CFPB’s Chopra Says Rule 1033 ‘Important Step’ for Data Privacy

Consumer Financial Protection Bureau

The recent finalization of data-sharing rules may have sharpened the debate over risks and rewards of Section 1033 — to consumers, banks and FinTechs — and the rule has drawn its share of critics and legal actions.

But during a discussion at Money 20/20 held this past weekend, Rohit Chopra, director of the Consumer Financial Protection Bureau (CFPB), said the rule will standardized how data can be shared and protected, and spur competition in financial services that will ultimately benefit consumers.

“It’s been over a decade since we passed a law saying that consumers would be able to really get some control over the data that’s been locked up by some of the biggest financial incumbents — who wanted to keep a very tight grip on that,” Chopra said Sunday night (Oct. 27), adding that “there was a very effective effort by the incumbents to stop the rule from being put into place, but this week we finalized it.”

As reported by PYMNTS, the final rule implementing Section 1033 of the Dodd-Frank Act now includes digital wallets and payment apps, in addition to banks, credit unions and other financial institutions that will be required to make consumers’ financial data available upon request to both consumers and authorized third parties.

This data covered by the rule includes information about transactions, costs, charges and usage related to consumer deposit accounts, credit cards and payment services.

The Legal Challenges

Challenges quickly massed against that rule. A lawsuit filed against the CFPB last week charged that, per the plaintiffs, the Bank Policy Institute and the Kentucky Bankers Association, the Bureau is “overstepping its statutory mandate and injecting itself into a developing, well-functioning ecosystem that is thriving under private initiatives.” And, said the lawsuit: “Worse yet, the framework the agency has adopted is fundamentally unsafe, so the primary result of its overreach will be to harm the very consumers it is charged with protecting.”

On Sunday, Chopra said, “I haven’t read their lawsuit and I don’t think they’ve read the rule.”

With some discussion over fraud and various consumer protections, he said that in terms of payment networks — governing credit cards and ACH payments, for example — “we need to make sure that those private rules are actually updated for modern day generative AI fraud and more.” He contended that the ongoing process of setting standards — and defining the open banking standards-setters — is one where “we want to make sure … that in those standards being set that the incumbents don’t have veto power.    So what our rule will do was it will ask those standard setters to come to us and we will inspect what they’re doing in order for them to be recognized and for their standards to be the fabric of the ecosystem.”

The banks, in the lawsuit noted above, have alleged that the new rule would not address the risks inherent in data sharing, and that the incumbent financial institutions (FIs) would not be able to stop that sharing even when concerns over risk arise.
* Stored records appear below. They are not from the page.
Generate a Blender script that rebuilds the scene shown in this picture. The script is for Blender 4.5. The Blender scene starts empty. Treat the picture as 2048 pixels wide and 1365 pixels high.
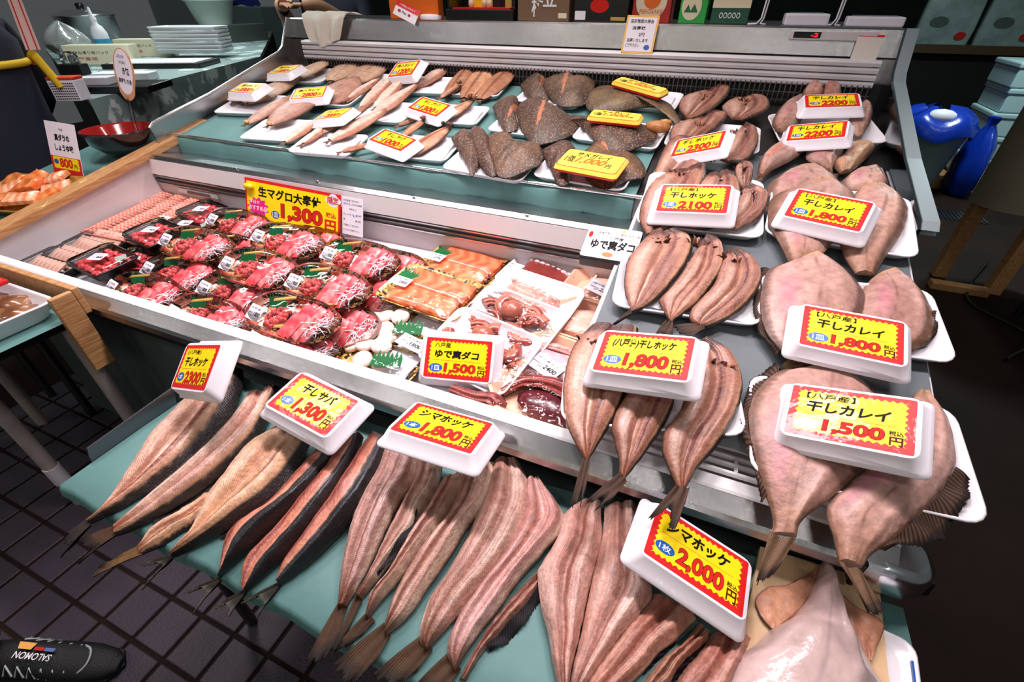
import bpy, bmesh, math, random
import numpy as np
from mathutils import Vector, Matrix, Euler

# ------------------------------------------------------------------ camera, world, lamps, exposure
SC = bpy.context.scene
COL = SC.collection
FPX = 926.798                                   # focal length in pixels of the 2048 x 1365 frame
PP = np.array([1024.0, 682.5])
AX = np.array([[9.19358283e-01, 2.34124725e-01, -3.16148545e-01],     # world axes in camera coordinates
               [3.93398209e-01, -5.45720381e-01, 7.39871475e-01],
               [6.81426802e-04, -8.04585922e-01, -5.93830249e-01]])
EYE = np.array([0.0, 0.0, 1.5])
cd = bpy.data.cameras.new('camera'); cam = bpy.data.objects.new('camera', cd); COL.objects.link(cam)
cd.sensor_width = 36.0; cd.lens = FPX / 2048 * 36; cd.clip_start = 0.02; cd.clip_end = 60
r_, d_, f_ = AX[:, 0], AX[:, 1], AX[:, 2]
cam.matrix_world = Matrix(((r_[0], -d_[0], -f_[0], EYE[0]), (r_[1], -d_[1], -f_[1], EYE[1]), (r_[2], -d_[2], -f_[2], EYE[2]), (0, 0, 0, 1)))
SC.camera = cam
w = bpy.data.worlds.new('hall_light'); SC.world = w; w.use_nodes = True
w.node_tree.nodes['Background'].inputs[0].default_value = (0.80, 0.86, 0.88, 1)
w.node_tree.nodes['Background'].inputs[1].default_value = 0.085
SC.view_settings.view_transform = 'Standard'; SC.view_settings.look = 'None'
SC.view_settings.exposure = 0.0; SC.view_settings.gamma = 1.0; SC.view_settings.use_curve_mapping = False

def area(name, loc, sx, sy, power, col, target, spread=120):
    l = bpy.data.lights.new(name, 'AREA'); l.shape = 'RECTANGLE'; l.size = sx; l.size_y = sy; l.energy = power
    l.color = col; l.spread = math.radians(spread)
    o = bpy.data.objects.new(name, l); COL.objects.link(o); o.location = loc
    o.rotation_euler = (Vector(target) - Vector(loc)).to_track_quat('-Z', 'Y').to_euler()
    return o
LAMPS = [((-1.75, 0.95, 2.55), 11), ((-1.05, 1.05, 2.55), 11.3), ((-0.35, 1.05, 2.55), 11.3), ((0.30, 1.0, 2.5), 8.2)]
for loc, e in LAMPS:
    area('stall_lamp', loc, 0.42, 0.14, e, (1.0, 0.875, 0.915), (loc[0] + .05, loc[1] - .25, 0.8), 125)
area('stall_lamp', (-0.9, 2.1, 2.6), 1.3, 0.12, 9, (1.0, 0.92, 0.88), (-0.9, 1.7, 1.1), 120)
area('counter_fill', (-3.1, 2.1, 2.6), 0.9, 0.15, 22, (0.86, 1.0, 0.97), (-3.4, 2.3, 1.0), 150)  # added fill light to lift the dark cloth drape, no visible fixture
area('counter_fill', (-4.6, 3.6, 2.6), 0.9, 0.15, 20, (0.82, 1.0, 0.97), (-4.6, 3.3, 1.0), 150)  # second added fill, brightens the dim background behind the counter
area('aisle_fill', (2.3, 2.7, 2.9), 0.4, 0.15, 5, (0.95, 1.0, 0.95), (1.9, 3.4, 0.6), 120)  # added fill so the unlit beige wrap shows, source unseen
for xx in (.42, -1.26, -2.4, -3.5):
    area('aisle_ceiling_lamp', (xx, -.5, 2.7), 0.30, 0.10, 1.7, (1.0, 0.93, 0.90), (xx * .7, .5, .7), 120)
for xx, cc, ee in ((-2.6, (1, .95, .85), 7), (-1.5, (1, .85, .45), 5), (-.5, (1, .95, .9), 7), (.35, (1, .75, .5), 4), (1.1, (.9, 1, 1), 7)):
    area('opposite_stall_lamp', (xx, -2.6, 2.15), 0.09, 0.55, ee * .18, cc, (xx * .5 - .4, 1.2, 1.2), 110)
area('aisle_fill', (1.9, 5.0, 2.9), 0.5, 0.15, 40, (0.80, 1.0, 1.0), (1.6, 4.8, 0.3), 140)  # added fill bringing up the boxes in the dark aisle, source unseen

# ------------------------------------------------------------------ pixel -> place on a real surface
def ray(px, py):
    c = np.array([px - PP[0], py - PP[1], FPX]); return AX @ c
def at(p, pl, h=0.0):
    y0, z0, s = pl; r = ray(*p); t = (z0 + h - s * y0 - EYE[2]) / (r[2] - s * r[1]); return EYE + r * t
def atY(p, y): r = ray(*p); return EYE + r * y / r[1]
def atX(p, x): r = ray(*p); return EYE + r * x / r[0]
def crop(x0, y0, s): return lambda *q: [(x0 + a / s, y0 + b / s) for a, b in q]
T_ = (0.3, 0.70, 0.0)            # low table in front
WELL = (0.65, 0.735, 0.107)      # floor of the lower well
UP = (1.40, 1.025, 0.216)        # upper shelf
RT = (0.65, 0.875, 0.25)         # raised deck on the right
RT2 = (1.30, 1.0375, 0.142)      # its back part
XL, XR = -2.19, 0.465

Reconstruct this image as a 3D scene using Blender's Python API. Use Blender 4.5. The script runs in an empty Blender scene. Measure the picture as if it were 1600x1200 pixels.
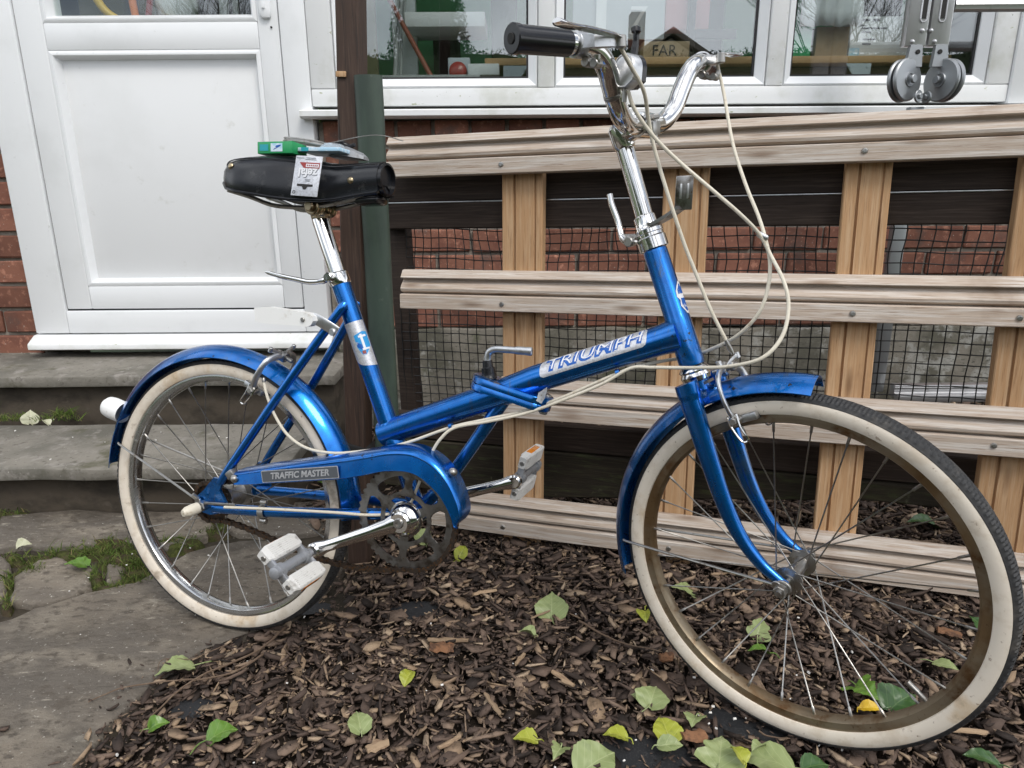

“I do think there is a place where banks or other FinTech companies should be able to deny certain requests if they have a real sense that it looks suspicious,” Chopra said at the Money 20/20 conference. “What the rule does is it says you have to send the data, but if you have some indicia that there’s problems, you can block it, but you’ve got to record it. You can’t just … do it indiscriminately.”

He remarked that, with a nod to larger incumbents Big Techs that are seeking to make inroads into financial services (recent lawsuits against Visa and Apple, alleging anti-competitive actions, were referenced), “we’re really at a precipice right now when it comes to payments. If you look in China, you really have a couple of actors that really dominate all retail payments. And I don’t want that. I think we really want there to be a world without that kind of power, surveillance and censorship. So I think the more we can create lots of different rails and lots of choices for merchants and for consumers, that’s good.”

Looking Ahead

Chopra was asked about how the rule might impact credit scoring over the long term. He replied that key focal points will tie into improving the liquidity of loans and the ways in which “we create a sense of standardization without relying one or two companies that monetize and tax every transaction. So I’m hoping that the way the rule and digitization overall will facilitate that is there will be more data that you can obtain at a lower cost that will allow some degree of different scoring algorithms and ideally create that … standardization. The jury is going to be out on this, but it may require really different thinking on credit scores.”

Later in the discussion he added that the rule will “offer an important step forward for privacy. It’s going to offer really some roadmaps for a future that’s not dependent one or two credit scores … [and] is going to lower customer acquisition costs for a whole set of players that I think is going to be very good for families in this country. “

As Chopra elaborated: “This is just one step toward a more open and decentralized and competitive market. Our rule will do a little bit, but I hope everyone is thinking about what else we need to do to lower barriers to entry, to protect privacy and … to have more people challenge some of these big incumbents who have ruled for so long.”